Retype the records below exactly as they appear.

MATERIAL FOR THE TASK:
########################################
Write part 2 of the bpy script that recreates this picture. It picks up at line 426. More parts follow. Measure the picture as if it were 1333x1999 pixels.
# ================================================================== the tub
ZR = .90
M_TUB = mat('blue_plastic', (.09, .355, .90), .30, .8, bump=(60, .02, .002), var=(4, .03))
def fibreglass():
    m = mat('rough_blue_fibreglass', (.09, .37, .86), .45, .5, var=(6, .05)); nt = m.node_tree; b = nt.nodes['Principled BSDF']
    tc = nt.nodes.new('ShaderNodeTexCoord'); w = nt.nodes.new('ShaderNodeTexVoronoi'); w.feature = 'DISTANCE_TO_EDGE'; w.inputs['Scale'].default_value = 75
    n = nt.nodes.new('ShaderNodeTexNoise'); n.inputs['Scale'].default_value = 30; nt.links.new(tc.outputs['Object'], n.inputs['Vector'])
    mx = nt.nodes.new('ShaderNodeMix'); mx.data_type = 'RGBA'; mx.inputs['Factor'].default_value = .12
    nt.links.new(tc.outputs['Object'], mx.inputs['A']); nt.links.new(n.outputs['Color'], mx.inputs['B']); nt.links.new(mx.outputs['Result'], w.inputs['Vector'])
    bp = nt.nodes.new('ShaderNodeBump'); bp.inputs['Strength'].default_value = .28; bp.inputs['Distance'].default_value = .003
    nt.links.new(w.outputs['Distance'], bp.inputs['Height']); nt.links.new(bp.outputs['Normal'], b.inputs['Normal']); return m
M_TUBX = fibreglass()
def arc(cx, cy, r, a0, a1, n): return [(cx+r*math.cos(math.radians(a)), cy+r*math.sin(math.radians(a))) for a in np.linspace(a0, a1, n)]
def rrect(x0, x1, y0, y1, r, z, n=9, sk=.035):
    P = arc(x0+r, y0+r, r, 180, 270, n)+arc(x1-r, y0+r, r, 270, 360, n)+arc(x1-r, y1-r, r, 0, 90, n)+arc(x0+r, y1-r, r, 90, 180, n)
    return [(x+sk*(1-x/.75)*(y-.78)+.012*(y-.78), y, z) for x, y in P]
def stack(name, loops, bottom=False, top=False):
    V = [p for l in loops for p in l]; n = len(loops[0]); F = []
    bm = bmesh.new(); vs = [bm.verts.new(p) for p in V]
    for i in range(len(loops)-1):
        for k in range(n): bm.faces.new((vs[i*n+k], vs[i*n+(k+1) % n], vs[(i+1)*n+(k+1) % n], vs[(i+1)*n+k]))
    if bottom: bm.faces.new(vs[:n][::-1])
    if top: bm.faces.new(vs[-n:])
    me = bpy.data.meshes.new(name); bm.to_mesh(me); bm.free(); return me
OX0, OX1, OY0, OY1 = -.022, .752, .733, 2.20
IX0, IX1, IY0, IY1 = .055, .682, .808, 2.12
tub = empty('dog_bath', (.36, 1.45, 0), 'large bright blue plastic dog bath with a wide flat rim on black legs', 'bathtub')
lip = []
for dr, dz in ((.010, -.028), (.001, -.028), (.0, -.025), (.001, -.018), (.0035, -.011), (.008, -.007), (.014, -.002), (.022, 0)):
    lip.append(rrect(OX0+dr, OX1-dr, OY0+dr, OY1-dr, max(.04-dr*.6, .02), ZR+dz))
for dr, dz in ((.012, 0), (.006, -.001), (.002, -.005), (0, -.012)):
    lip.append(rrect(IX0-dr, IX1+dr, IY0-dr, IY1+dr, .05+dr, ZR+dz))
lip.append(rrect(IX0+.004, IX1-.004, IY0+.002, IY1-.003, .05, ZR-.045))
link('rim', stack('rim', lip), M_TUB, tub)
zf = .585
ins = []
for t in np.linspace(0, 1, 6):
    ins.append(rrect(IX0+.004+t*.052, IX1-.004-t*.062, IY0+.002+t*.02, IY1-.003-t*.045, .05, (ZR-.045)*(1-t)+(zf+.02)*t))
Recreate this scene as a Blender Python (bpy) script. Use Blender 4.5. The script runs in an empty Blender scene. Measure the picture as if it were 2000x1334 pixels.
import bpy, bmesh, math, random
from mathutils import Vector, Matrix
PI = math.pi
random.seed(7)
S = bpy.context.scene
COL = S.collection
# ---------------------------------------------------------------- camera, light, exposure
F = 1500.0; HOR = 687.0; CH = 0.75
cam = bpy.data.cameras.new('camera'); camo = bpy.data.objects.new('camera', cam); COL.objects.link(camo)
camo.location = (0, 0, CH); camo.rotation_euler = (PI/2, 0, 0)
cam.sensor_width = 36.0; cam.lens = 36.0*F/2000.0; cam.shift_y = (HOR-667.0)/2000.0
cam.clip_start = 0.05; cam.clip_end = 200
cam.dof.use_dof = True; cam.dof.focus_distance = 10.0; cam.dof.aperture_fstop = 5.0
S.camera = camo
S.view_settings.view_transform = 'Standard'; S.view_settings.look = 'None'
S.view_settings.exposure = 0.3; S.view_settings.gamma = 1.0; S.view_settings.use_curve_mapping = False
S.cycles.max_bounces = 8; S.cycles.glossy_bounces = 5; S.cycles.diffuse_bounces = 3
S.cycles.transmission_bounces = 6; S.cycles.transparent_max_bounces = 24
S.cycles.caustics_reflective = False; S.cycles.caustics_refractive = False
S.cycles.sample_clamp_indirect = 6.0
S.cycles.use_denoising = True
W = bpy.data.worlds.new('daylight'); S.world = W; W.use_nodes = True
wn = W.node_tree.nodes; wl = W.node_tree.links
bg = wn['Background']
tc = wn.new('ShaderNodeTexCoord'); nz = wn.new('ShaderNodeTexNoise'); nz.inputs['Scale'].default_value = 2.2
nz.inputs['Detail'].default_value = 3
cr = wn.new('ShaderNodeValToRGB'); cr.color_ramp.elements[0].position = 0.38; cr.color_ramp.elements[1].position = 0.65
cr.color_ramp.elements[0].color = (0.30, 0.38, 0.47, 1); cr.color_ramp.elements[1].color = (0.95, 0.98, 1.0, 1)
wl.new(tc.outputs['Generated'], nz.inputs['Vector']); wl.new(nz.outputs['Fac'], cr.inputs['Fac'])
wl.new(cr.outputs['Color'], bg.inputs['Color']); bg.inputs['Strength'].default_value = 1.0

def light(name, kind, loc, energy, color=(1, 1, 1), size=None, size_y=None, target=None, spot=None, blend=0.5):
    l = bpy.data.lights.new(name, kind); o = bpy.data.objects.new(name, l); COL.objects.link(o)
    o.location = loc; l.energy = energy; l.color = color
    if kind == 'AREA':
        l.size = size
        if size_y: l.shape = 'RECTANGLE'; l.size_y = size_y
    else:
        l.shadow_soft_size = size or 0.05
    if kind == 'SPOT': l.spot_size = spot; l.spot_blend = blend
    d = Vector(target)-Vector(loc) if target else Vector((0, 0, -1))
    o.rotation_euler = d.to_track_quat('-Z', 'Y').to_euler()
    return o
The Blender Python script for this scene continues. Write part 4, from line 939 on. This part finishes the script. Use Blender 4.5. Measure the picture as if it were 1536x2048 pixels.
########################################
RESPONSE TO THE EXERCISE:
Write part 2 of the bpy script that recreates this picture. It picks up at line 426. More parts follow. Measure the picture as if it were 1333x1999 pixels.
# ================================================================== the tub
ZR = .90
M_TUB = mat('blue_plastic', (.09, .355, .90), .30, .8, bump=(60, .02, .002), var=(4, .03))
def fibreglass():
    m = mat('rough_blue_fibreglass', (.09, .37, .86), .45, .5, var=(6, .05)); nt = m.node_tree; b = nt.nodes['Principled BSDF']
    tc = nt.nodes.new('ShaderNodeTexCoord'); w = nt.nodes.new('ShaderNodeTexVoronoi'); w.feature = 'DISTANCE_TO_EDGE'; w.inputs['Scale'].default_value = 75
    n = nt.nodes.new('ShaderNodeTexNoise'); n.inputs['Scale'].default_value = 30; nt.links.new(tc.outputs['Object'], n.inputs['Vector'])
    mx = nt.nodes.new('ShaderNodeMix'); mx.data_type = 'RGBA'; mx.inputs['Factor'].default_value = .12
    nt.links.new(tc.outputs['Object'], mx.inputs['A']); nt.links.new(n.outputs['Color'], mx.inputs['B']); nt.links.new(mx.outputs['Result'], w.inputs['Vector'])
    bp = nt.nodes.new('ShaderNodeBump'); bp.inputs['Strength'].default_value = .28; bp.inputs['Distance'].default_value = .003
    nt.links.new(w.outputs['Distance'], bp.inputs['Height']); nt.links.new(bp.outputs['Normal'], b.inputs['Normal']); return m
M_TUBX = fibreglass()
def arc(cx, cy, r, a0, a1, n): return [(cx+r*math.cos(math.radians(a)), cy+r*math.sin(math.radians(a))) for a in np.linspace(a0, a1, n)]
def rrect(x0, x1, y0, y1, r, z, n=9, sk=.035):
    P = arc(x0+r, y0+r, r, 180, 270, n)+arc(x1-r, y0+r, r, 270, 360, n)+arc(x1-r, y1-r, r, 0, 90, n)+arc(x0+r, y1-r, r, 90, 180, n)
    return [(x+sk*(1-x/.75)*(y-.78)+.012*(y-.78), y, z) for x, y in P]
def stack(name, loops, bottom=False, top=False):
    V = [p for l in loops for p in l]; n = len(loops[0]); F = []
    bm = bmesh.new(); vs = [bm.verts.new(p) for p in V]
    for i in range(len(loops)-1):
        for k in range(n): bm.faces.new((vs[i*n+k], vs[i*n+(k+1) % n], vs[(i+1)*n+(k+1) % n], vs[(i+1)*n+k]))
    if bottom: bm.faces.new(vs[:n][::-1])
    if top: bm.faces.new(vs[-n:])
    me = bpy.data.meshes.new(name); bm.to_mesh(me); bm.free(); return me
OX0, OX1, OY0, OY1 = -.022, .752, .733, 2.20
IX0, IX1, IY0, IY1 = .055, .682, .808, 2.12
tub = empty('dog_bath', (.36, 1.45, 0), 'large bright blue plastic dog bath with a wide flat rim on black legs', 'bathtub')
lip = []
for dr, dz in ((.010, -.028), (.001, -.028), (.0, -.025), (.001, -.018), (.0035, -.011), (.008, -.007), (.014, -.002), (.022, 0)):
    lip.append(rrect(OX0+dr, OX1-dr, OY0+dr, OY1-dr, max(.04-dr*.6, .02), ZR+dz))
for dr, dz in ((.012, 0), (.006, -.001), (.002, -.005), (0, -.012)):
    lip.append(rrect(IX0-dr, IX1+dr, IY0-dr, IY1+dr, .05+dr, ZR+dz))
lip.append(rrect(IX0+.004, IX1-.004, IY0+.002, IY1-.003, .05, ZR-.045))
link('rim', stack('rim', lip), M_TUB, tub)
zf = .585
ins = []
for t in np.linspace(0, 1, 6):
    ins.append(rrect(IX0+.004+t*.052, IX1-.004-t*.062, IY0+.002+t*.02, IY1-.003-t*.045, .05, (ZR-.045)*(1-t)+(zf+.02)*t))
Recreate this scene as a Blender Python (bpy) script. Use Blender 4.5. The script runs in an empty Blender scene. Measure the picture as if it were 2000x1334 pixels.
import bpy, bmesh, math, random
from mathutils import Vector, Matrix
PI = math.pi
random.seed(7)
S = bpy.context.scene
COL = S.collection
# ---------------------------------------------------------------- camera, light, exposure
F = 1500.0; HOR = 687.0; CH = 0.75
cam = bpy.data.cameras.new('camera'); camo = bpy.data.objects.new('camera', cam); COL.objects.link(camo)
camo.location = (0, 0, CH); camo.rotation_euler = (PI/2, 0, 0)
cam.sensor_width = 36.0; cam.lens = 36.0*F/2000.0; cam.shift_y = (HOR-667.0)/2000.0
cam.clip_start = 0.05; cam.clip_end = 200
cam.dof.use_dof = True; cam.dof.focus_distance = 10.0; cam.dof.aperture_fstop = 5.0
S.camera = camo
S.view_settings.view_transform = 'Standard'; S.view_settings.look = 'None'
S.view_settings.exposure = 0.3; S.view_settings.gamma = 1.0; S.view_settings.use_curve_mapping = False
S.cycles.max_bounces = 8; S.cycles.glossy_bounces = 5; S.cycles.diffuse_bounces = 3
S.cycles.transmission_bounces = 6; S.cycles.transparent_max_bounces = 24
S.cycles.caustics_reflective = False; S.cycles.caustics_refractive = False
S.cycles.sample_clamp_indirect = 6.0
S.cycles.use_denoising = True
W = bpy.data.worlds.new('daylight'); S.world = W; W.use_nodes = True
wn = W.node_tree.nodes; wl = W.node_tree.links
bg = wn['Background']
tc = wn.new('ShaderNodeTexCoord'); nz = wn.new('ShaderNodeTexNoise'); nz.inputs['Scale'].default_value = 2.2
nz.inputs['Detail'].default_value = 3
cr = wn.new('ShaderNodeValToRGB'); cr.color_ramp.elements[0].position = 0.38; cr.color_ramp.elements[1].position = 0.65
cr.color_ramp.elements[0].color = (0.30, 0.38, 0.47, 1); cr.color_ramp.elements[1].color = (0.95, 0.98, 1.0, 1)
wl.new(tc.outputs['Generated'], nz.inputs['Vector']); wl.new(nz.outputs['Fac'], cr.inputs['Fac'])
wl.new(cr.outputs['Color'], bg.inputs['Color']); bg.inputs['Strength'].default_value = 1.0

def light(name, kind, loc, energy, color=(1, 1, 1), size=None, size_y=None, target=None, spot=None, blend=0.5):
    l = bpy.data.lights.new(name, kind); o = bpy.data.objects.new(name, l); COL.objects.link(o)
    o.location = loc; l.energy = energy; l.color = color
    if kind == 'AREA':
        l.size = size
        if size_y: l.shape = 'RECTANGLE'; l.size_y = size_y
    else:
        l.shadow_soft_size = size or 0.05
    if kind == 'SPOT': l.spot_size = spot; l.spot_blend = blend
    d = Vector(target)-Vector(loc) if target else Vector((0, 0, -1))
    o.rotation_euler = d.to_track_quat('-Z', 'Y').to_euler()
    return o
The Blender Python script for this scene continues. Write part 4, from line 939 on. This part finishes the script. Use Blender 4.5. Measure the picture as if it were 1536x2048 pixels.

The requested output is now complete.